Upon leaving the slaughter house, an hour or two was spent conspicuously at the farm house near by, then the old horse was saddled, a little old muzzle-loading shotgun hung by a strap, breech down, upon the saddle pommel. Huguenots seem always to have divided their faith about equally between God and the blunderbuss. Thus equipped I cautiously picked my way through the gathering darkness, down to the old cabin where "Jim Crow," a common appellation, for to me these people all looked alike, was taken on behind the saddle. Cautiously and noiselessly we slipped up through the woods, striking the main traveled thoroughfare about the Bayard farm. Here our speed might be increased slightly while crossing the prairie. Sometimes the refugee would become hilarious as he imagined freedom was the next stop, but a vigorous back elbow punch, accompanied by a sharp command to "shut up" painfully reminded him of the old overseer, and silence oppressive would follow. Finally more woodland slipped past, until we came to a clearing a few hundred feet wide stretching across west, and to another road. It was instruction, if in turning into this clearing the moon showed, "hug" the north wall of trees, lying low on the neck of the horse. One unpleasant feature which menaced the rider was the persistency with which the man behind would cling to his person, thereby greatly impeding his movements, and evoking the constant admonition, "Don't hold on so, Jim."

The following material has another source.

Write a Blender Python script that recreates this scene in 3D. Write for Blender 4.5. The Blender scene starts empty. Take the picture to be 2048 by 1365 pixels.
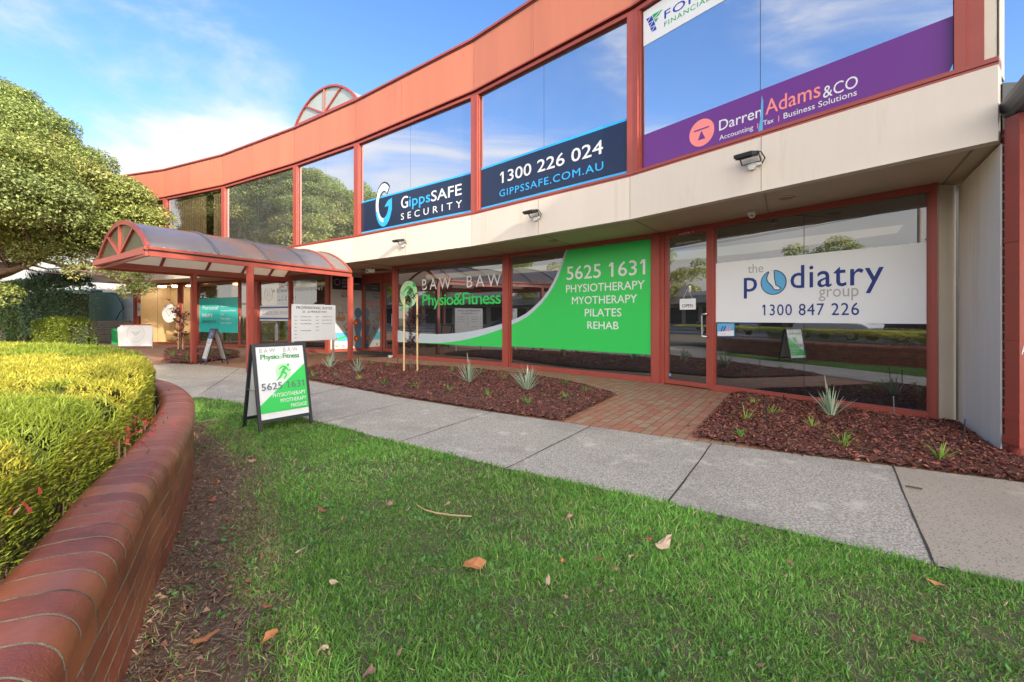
import bpy, math, random
import numpy as np
from mathutils import Vector, Matrix
sc = bpy.context.scene
C = sc.collection
R = math.radians
rnd = random.Random(7)
rng = np.random.default_rng(7)
F, CX, HY, H = 910.0, 1024.0, 636.0, 1.25      # lens in photo pixels, horizon row, eye height

# ------------------------------------------------------------------ camera
cam = bpy.data.cameras.new('camera'); camo = bpy.data.objects.new('camera', cam); C.objects.link(camo)
camo.location = (0, 0, H); camo.rotation_euler = (R(90), 0, 0)
cam.sensor_width = 36; cam.lens = F / 2048 * 36; cam.shift_y = -(682.5 - HY) / 2048
cam.clip_end = 3000; cam.clip_start = 0.05
sc.camera = camo
# ------------------------------------------------------------------ sky and sun
SUN_EL, SUN_AZ = R(19), math.atan2(.614, -.838)        # azimuth clockwise from +Y
w = bpy.data.worlds.new('World'); sc.world = w; w.use_nodes = True
nt = w.node_tree; N = nt.nodes; L = nt.links
N.clear()
out = N.new('ShaderNodeOutputWorld')
sky = N.new('ShaderNodeTexSky'); sky.sky_type = 'NISHITA'; sky.sun_disc = False
sky.sun_elevation = SUN_EL; sky.sun_rotation = SUN_AZ; sky.air_density = 1.0; sky.dust_density = .3; sky.ozone_density = 2.0
hs = N.new('ShaderNodeHueSaturation'); hs.inputs['Saturation'].default_value = 1.2; hs.inputs['Value'].default_value = 1.0
tint = N.new('ShaderNodeMix'); tint.data_type = 'RGBA'; tint.blend_type = 'MULTIPLY'; tint.inputs[0].default_value = 1; tint.inputs[7].default_value = (1.0, .93, 1.0, 1)
L.new(sky.outputs[0], tint.inputs[6]); L.new(tint.outputs[2], hs.inputs['Color'])
bg = N.new('ShaderNodeBackground'); bg.inputs[1].default_value = .104; L.new(hs.outputs[0], bg.inputs[0])
tc = N.new('ShaderNodeTexCoord')
mp = N.new('ShaderNodeMapping'); mp.inputs['Scale'].default_value = (1.0, 1.0, 2.6); mp.inputs['Location'].default_value = (.35, .1, .0)
L.new(tc.outputs['Generated'], mp.inputs[0])
no = N.new('ShaderNodeTexNoise'); no.inputs['Scale'].default_value = 2.3; no.inputs['Detail'].default_value = 9; no.inputs['Roughness'].default_value = .58; no.inputs['Distortion'].default_value = .35
L.new(mp.outputs[0], no.inputs['Vector'])
sep = N.new('ShaderNodeSeparateXYZ'); L.new(tc.outputs['Generated'], sep.inputs[0])
def mth(op, a, b=None, c=None):
    n = N.new('ShaderNodeMath'); n.operation = op
    for i, v in enumerate((a, b, c)):
        if v is None: continue
        if isinstance(v, (int, float)): n.inputs[i].default_value = v
        else: L.new(v, n.inputs[i])
    return n.outputs[0]
def mrange(v, a, b, c, d):
    n = N.new('ShaderNodeMapRange'); n.interpolation_type = 'SMOOTHSTEP'
    L.new(v, n.inputs[0])
    for i, q in enumerate((a, b, c, d)): n.inputs[i + 1].default_value = q
    return n.outputs[0]
low = mrange(sep.outputs[2], .02, .5, .27, -.10)          # more cloud low down
back = mrange(mth('ADD', mth('MULTIPLY', sep.outputs[0], .45), mth('MULTIPLY', sep.outputs[1], -.89)), -.05, .65, .0, 1.0)   # bright cloud added out of view on the sun's side as fill for the shade
leftc = mth('MULTIPLY', mrange(sep.outputs[0], -.1, -.5, .0, .18), mrange(sep.outputs[2], .95, .3, .45, 1))
cov = mth('ADD', mth('ADD', no.outputs[0], low), mth('ADD', mth('MULTIPLY', back, .32), leftc))
mask = mrange(cov, .56, .86, 0, .93)
cbg = N.new('ShaderNodeBackground'); cbg.inputs[0].default_value = (1, .925, .82, 1)
L.new(mth('MULTIPLY', mrange(no.outputs[0], .35, .75, .30, .42), mth('ADD', 1.0, mth('MULTIPLY', back, 6.2))), cbg.inputs[1])
mx = N.new('ShaderNodeMixShader'); L.new(mask, mx.inputs[0]); L.new(bg.outputs[0], mx.inputs[1]); L.new(cbg.outputs[0], mx.inputs[2])
L.new(mx.outputs[0], out.inputs[0])
sl = bpy.data.lights.new('sun', 'SUN'); sl.energy = 2.5; sl.angle = R(.5); sl.color = (1, .86, .68)
so = bpy.data.objects.new('sun', sl); C.objects.link(so)
sdir = Vector((.614 * math.cos(SUN_EL), -.838 * math.cos(SUN_EL), math.sin(SUN_EL))).normalized()
so.rotation_euler = sdir.to_track_quat('Z', 'Y').to_euler()
sc.view_settings.view_transform = 'Standard'; sc.view_settings.look = 'None'
sc.view_settings.exposure = 1.72; sc.view_settings.gamma = 1
sc.cycles.use_denoising = True
sc.cycles.max_bounces = 8; sc.cycles.transparent_max_bounces = 12
sc.cycles.caustics_reflective = False; sc.cycles.caustics_refractive = False
sc.cycles.sample_clamp_indirect = 6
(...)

The moon came and went as the clouds floated over us, one night, tempting me to indiscreetly accelerate our gait. However, we clung close to the wall of woods. Jim Crow had just loosened his body hold as we sharply rounded the corner into the road, when we came abruptly upon two horsemen engaged in earnest conversation. The reining of our horse was so sudden and violent as to set him back upon his hind quarters. Jim, taken at a disadvantage, disappeared backward, derailed, so to speak, upon the "right of way." The breech of the gun struck the hard road bed, became unlimbered from the saddle horn, fell over towards the strangers, was discharged by the concussion, and sent up through the darkness a stream of fire which seemed to reach the clouds. And noise! Pandemonium holds no record over that uproar.
Our horse, frightened beyond control, bounded forward and a race was on. Persuasion and assurance finally brought him again into submission, a mile or more over the road. Crossing back to the east road, I returned to the farm, restabled the horse, and minus my cap, walked into town, called at the butcher shop—markets we call them now—secured some steak for breakfast, as I had been instructed the evening before, and betook myself home by way of the back gate. I had failed ingloriously. What would father think? He would say nothing; he was a fatalist.

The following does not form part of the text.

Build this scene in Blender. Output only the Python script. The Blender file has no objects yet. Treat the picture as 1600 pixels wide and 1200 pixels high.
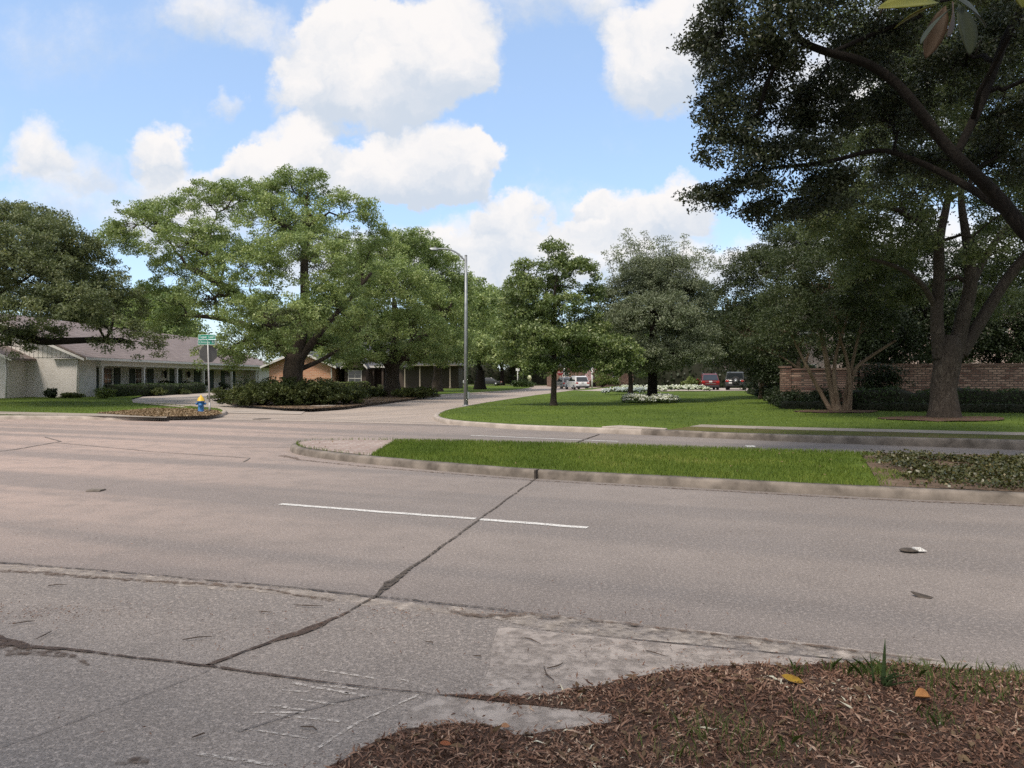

It was growing daylight, but I did not observe a man in the alley, who strode over and demanded authoritatively where I had been. Hatless and the wrapped meat proved a sufficient alibi. How did I get out of that house? Easy. "Went out at the front door." "See a man there?" "No." Something like "H---l," was his exclamation as he faded away. It seemed apparent, the watchman at the front had slept on the job. Following a quiet breakfast, I gathered my books and set out for school. I was seeking no interview.

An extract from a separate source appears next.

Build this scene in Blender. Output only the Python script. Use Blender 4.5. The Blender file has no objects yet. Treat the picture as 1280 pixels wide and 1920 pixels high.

A little knot of six or eight men gathered near a livery barn were discussing something out of the usual. Approaching the group I noticed two strangers, one of whom undoubtedly I had mot in the alley that morning. As I approached the spokesman was talking in a tragic manner. "Just then," he said, "a dozen or more men came suddenly upon us, firing their guns, by which one of our 'hosses' was badly crippled. Before we could recover from our surprise, they escaped down the road." "It's a disgrace," sympathetically exclaimed a neighbor who was under surveillance on account of his disloyal tendency and utterances. The little old shotgun was in evidence. It was broken down at the grip, the breech piece hanging by the carrying strap. Who could identify it and thus establish ownership ? Every family in those days owned a gun, for wild game was abundant. At once it seemed the consensus of opinion that I, being acquainted with every gun in the neighborhood, could solve the problem. In a spirit of bravado I accepted the challenge, sparring for time by a critical examination of the weapon. This turn of affairs did not seem to even startle my ever complacent father who had meanwhile joined the group. After mature deliberation I ventured the opinion that the gun was the property of a neighbor, well known for his covert, unpatriotic utterances. At this sudden turn of affairs several guffawed and snickered, others sneered and turned away. The meeting adjourned.
Toward evening a venerable old Quaker farmer from the northern part of the county drove slowly up to our house, called me out and after looking carefully around to ascertain if we were alone, he produced my lost head gear, with the laconic inquiry: "Son, is this thy cap?" "Yes, uncle Josiah." "Well, thee should be more careful where thee hangs it up," and with this parting admonition he drove away.
This was my last emergency call. As an engineer on the underground railroad, I had lost my run through lack of caution. What came of the colored man I never knew. Father, if he was advised, never spoke of it, but I always felt that he was proud of my effort; and duty well done, with a Quaker, needs no encomium. I am of opinion that in the confusion, the colored man escaped unnoticed, into the woods, not more than ten feet away, and was later rescued and passed along.
Those were heroic days, but they were not lived in vain.